**What you need to do**
The data below must be copied in full and without any change.

Records with scene code
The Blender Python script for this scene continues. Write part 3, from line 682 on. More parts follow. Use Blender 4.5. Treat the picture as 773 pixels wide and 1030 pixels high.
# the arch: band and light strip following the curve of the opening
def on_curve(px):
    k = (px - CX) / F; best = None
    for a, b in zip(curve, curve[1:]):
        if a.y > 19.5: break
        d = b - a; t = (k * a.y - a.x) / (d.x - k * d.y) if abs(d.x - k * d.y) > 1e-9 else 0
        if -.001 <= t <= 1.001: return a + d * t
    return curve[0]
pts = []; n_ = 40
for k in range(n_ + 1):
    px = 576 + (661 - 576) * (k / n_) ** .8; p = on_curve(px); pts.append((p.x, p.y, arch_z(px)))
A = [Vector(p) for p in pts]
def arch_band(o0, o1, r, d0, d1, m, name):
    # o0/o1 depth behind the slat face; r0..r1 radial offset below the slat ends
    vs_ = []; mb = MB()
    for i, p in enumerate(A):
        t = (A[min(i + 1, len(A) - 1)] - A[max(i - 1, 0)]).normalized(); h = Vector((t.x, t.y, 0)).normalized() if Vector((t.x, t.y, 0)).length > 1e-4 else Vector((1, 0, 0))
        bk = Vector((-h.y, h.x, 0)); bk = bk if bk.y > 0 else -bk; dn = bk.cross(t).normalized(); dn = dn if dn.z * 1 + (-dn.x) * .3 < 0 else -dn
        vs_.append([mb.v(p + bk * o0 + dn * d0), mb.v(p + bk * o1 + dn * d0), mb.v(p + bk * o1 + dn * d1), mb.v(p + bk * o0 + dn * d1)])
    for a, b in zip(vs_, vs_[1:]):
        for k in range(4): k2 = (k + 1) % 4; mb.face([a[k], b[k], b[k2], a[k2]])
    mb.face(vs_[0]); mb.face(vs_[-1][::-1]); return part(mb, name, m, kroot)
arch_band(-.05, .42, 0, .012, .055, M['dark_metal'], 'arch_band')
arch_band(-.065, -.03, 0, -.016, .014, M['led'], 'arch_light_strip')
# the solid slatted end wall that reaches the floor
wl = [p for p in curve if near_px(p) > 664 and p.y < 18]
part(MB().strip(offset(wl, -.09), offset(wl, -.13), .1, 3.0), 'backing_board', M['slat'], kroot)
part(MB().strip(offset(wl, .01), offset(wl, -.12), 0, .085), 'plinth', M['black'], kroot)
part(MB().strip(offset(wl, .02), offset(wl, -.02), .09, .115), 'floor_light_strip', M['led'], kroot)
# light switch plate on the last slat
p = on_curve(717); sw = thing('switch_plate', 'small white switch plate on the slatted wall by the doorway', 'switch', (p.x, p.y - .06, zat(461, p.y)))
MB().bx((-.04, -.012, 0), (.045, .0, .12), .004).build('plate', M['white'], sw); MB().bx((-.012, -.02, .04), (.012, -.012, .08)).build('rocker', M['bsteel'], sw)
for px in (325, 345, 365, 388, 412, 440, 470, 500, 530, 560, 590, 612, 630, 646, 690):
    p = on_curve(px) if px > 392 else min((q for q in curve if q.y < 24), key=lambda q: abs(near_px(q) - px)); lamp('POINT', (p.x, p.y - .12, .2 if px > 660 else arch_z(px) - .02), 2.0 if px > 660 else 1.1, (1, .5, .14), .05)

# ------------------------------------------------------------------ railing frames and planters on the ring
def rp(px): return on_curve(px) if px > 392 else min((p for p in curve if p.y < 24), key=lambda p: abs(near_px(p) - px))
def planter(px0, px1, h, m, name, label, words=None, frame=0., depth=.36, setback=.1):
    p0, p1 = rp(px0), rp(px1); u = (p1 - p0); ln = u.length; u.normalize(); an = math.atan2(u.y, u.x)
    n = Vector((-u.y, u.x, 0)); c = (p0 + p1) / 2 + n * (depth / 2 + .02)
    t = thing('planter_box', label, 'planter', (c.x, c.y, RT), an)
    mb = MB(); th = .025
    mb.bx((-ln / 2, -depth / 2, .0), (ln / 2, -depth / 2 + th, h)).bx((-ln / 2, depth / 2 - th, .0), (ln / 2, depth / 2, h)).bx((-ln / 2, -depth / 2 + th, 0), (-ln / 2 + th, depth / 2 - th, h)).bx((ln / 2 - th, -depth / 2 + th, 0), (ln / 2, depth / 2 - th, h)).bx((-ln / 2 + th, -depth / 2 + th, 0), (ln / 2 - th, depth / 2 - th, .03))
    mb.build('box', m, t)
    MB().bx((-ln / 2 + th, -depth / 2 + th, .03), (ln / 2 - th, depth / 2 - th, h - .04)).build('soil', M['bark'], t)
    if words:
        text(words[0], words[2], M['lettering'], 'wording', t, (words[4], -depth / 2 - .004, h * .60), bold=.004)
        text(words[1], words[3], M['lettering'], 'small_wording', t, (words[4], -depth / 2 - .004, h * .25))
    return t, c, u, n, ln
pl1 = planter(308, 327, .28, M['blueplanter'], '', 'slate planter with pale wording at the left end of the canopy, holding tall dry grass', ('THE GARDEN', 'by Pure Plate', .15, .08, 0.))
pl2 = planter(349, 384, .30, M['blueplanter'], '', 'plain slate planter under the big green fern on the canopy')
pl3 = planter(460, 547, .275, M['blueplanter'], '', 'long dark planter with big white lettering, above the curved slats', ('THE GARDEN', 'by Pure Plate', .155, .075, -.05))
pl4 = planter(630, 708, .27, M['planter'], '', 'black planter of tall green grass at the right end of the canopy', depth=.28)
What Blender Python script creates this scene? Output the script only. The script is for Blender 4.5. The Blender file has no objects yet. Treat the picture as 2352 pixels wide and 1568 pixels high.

**Task output**
The Blender Python script for this scene continues. Write part 3, from line 682 on. More parts follow. Use Blender 4.5. Treat the picture as 773 pixels wide and 1030 pixels high.
# the arch: band and light strip following the curve of the opening
def on_curve(px):
    k = (px - CX) / F; best = None
    for a, b in zip(curve, curve[1:]):
        if a.y > 19.5: break
        d = b - a; t = (k * a.y - a.x) / (d.x - k * d.y) if abs(d.x - k * d.y) > 1e-9 else 0
        if -.001 <= t <= 1.001: return a + d * t
    return curve[0]
pts = []; n_ = 40
for k in range(n_ + 1):
    px = 576 + (661 - 576) * (k / n_) ** .8; p = on_curve(px); pts.append((p.x, p.y, arch_z(px)))
A = [Vector(p) for p in pts]
def arch_band(o0, o1, r, d0, d1, m, name):
    # o0/o1 depth behind the slat face; r0..r1 radial offset below the slat ends
    vs_ = []; mb = MB()
    for i, p in enumerate(A):
        t = (A[min(i + 1, len(A) - 1)] - A[max(i - 1, 0)]).normalized(); h = Vector((t.x, t.y, 0)).normalized() if Vector((t.x, t.y, 0)).length > 1e-4 else Vector((1, 0, 0))
        bk = Vector((-h.y, h.x, 0)); bk = bk if bk.y > 0 else -bk; dn = bk.cross(t).normalized(); dn = dn if dn.z * 1 + (-dn.x) * .3 < 0 else -dn
        vs_.append([mb.v(p + bk * o0 + dn * d0), mb.v(p + bk * o1 + dn * d0), mb.v(p + bk * o1 + dn * d1), mb.v(p + bk * o0 + dn * d1)])
    for a, b in zip(vs_, vs_[1:]):
        for k in range(4): k2 = (k + 1) % 4; mb.face([a[k], b[k], b[k2], a[k2]])
    mb.face(vs_[0]); mb.face(vs_[-1][::-1]); return part(mb, name, m, kroot)
arch_band(-.05, .42, 0, .012, .055, M['dark_metal'], 'arch_band')
arch_band(-.065, -.03, 0, -.016, .014, M['led'], 'arch_light_strip')
# the solid slatted end wall that reaches the floor
wl = [p for p in curve if near_px(p) > 664 and p.y < 18]
part(MB().strip(offset(wl, -.09), offset(wl, -.13), .1, 3.0), 'backing_board', M['slat'], kroot)
part(MB().strip(offset(wl, .01), offset(wl, -.12), 0, .085), 'plinth', M['black'], kroot)
part(MB().strip(offset(wl, .02), offset(wl, -.02), .09, .115), 'floor_light_strip', M['led'], kroot)
# light switch plate on the last slat
p = on_curve(717); sw = thing('switch_plate', 'small white switch plate on the slatted wall by the doorway', 'switch', (p.x, p.y - .06, zat(461, p.y)))
MB().bx((-.04, -.012, 0), (.045, .0, .12), .004).build('plate', M['white'], sw); MB().bx((-.012, -.02, .04), (.012, -.012, .08)).build('rocker', M['bsteel'], sw)
for px in (325, 345, 365, 388, 412, 440, 470, 500, 530, 560, 590, 612, 630, 646, 690):
    p = on_curve(px) if px > 392 else min((q for q in curve if q.y < 24), key=lambda q: abs(near_px(q) - px)); lamp('POINT', (p.x, p.y - .12, .2 if px > 660 else arch_z(px) - .02), 2.0 if px > 660 else 1.1, (1, .5, .14), .05)

# ------------------------------------------------------------------ railing frames and planters on the ring
def rp(px): return on_curve(px) if px > 392 else min((p for p in curve if p.y < 24), key=lambda p: abs(near_px(p) - px))
def planter(px0, px1, h, m, name, label, words=None, frame=0., depth=.36, setback=.1):
    p0, p1 = rp(px0), rp(px1); u = (p1 - p0); ln = u.length; u.normalize(); an = math.atan2(u.y, u.x)
    n = Vector((-u.y, u.x, 0)); c = (p0 + p1) / 2 + n * (depth / 2 + .02)
    t = thing('planter_box', label, 'planter', (c.x, c.y, RT), an)
    mb = MB(); th = .025
    mb.bx((-ln / 2, -depth / 2, .0), (ln / 2, -depth / 2 + th, h)).bx((-ln / 2, depth / 2 - th, .0), (ln / 2, depth / 2, h)).bx((-ln / 2, -depth / 2 + th, 0), (-ln / 2 + th, depth / 2 - th, h)).bx((ln / 2 - th, -depth / 2 + th, 0), (ln / 2, depth / 2 - th, h)).bx((-ln / 2 + th, -depth / 2 + th, 0), (ln / 2 - th, depth / 2 - th, .03))
    mb.build('box', m, t)
    MB().bx((-ln / 2 + th, -depth / 2 + th, .03), (ln / 2 - th, depth / 2 - th, h - .04)).build('soil', M['bark'], t)
    if words:
        text(words[0], words[2], M['lettering'], 'wording', t, (words[4], -depth / 2 - .004, h * .60), bold=.004)
        text(words[1], words[3], M['lettering'], 'small_wording', t, (words[4], -depth / 2 - .004, h * .25))
    return t, c, u, n, ln
pl1 = planter(308, 327, .28, M['blueplanter'], '', 'slate planter with pale wording at the left end of the canopy, holding tall dry grass', ('THE GARDEN', 'by Pure Plate', .15, .08, 0.))
pl2 = planter(349, 384, .30, M['blueplanter'], '', 'plain slate planter under the big green fern on the canopy')
pl3 = planter(460, 547, .275, M['blueplanter'], '', 'long dark planter with big white lettering, above the curved slats', ('THE GARDEN', 'by Pure Plate', .155, .075, -.05))
pl4 = planter(630, 708, .27, M['planter'], '', 'black planter of tall green grass at the right end of the canopy', depth=.28)
What Blender Python script creates this scene? Output the script only. The script is for Blender 4.5. The Blender file has no objects yet. Treat the picture as 2352 pixels wide and 1568 pixels high.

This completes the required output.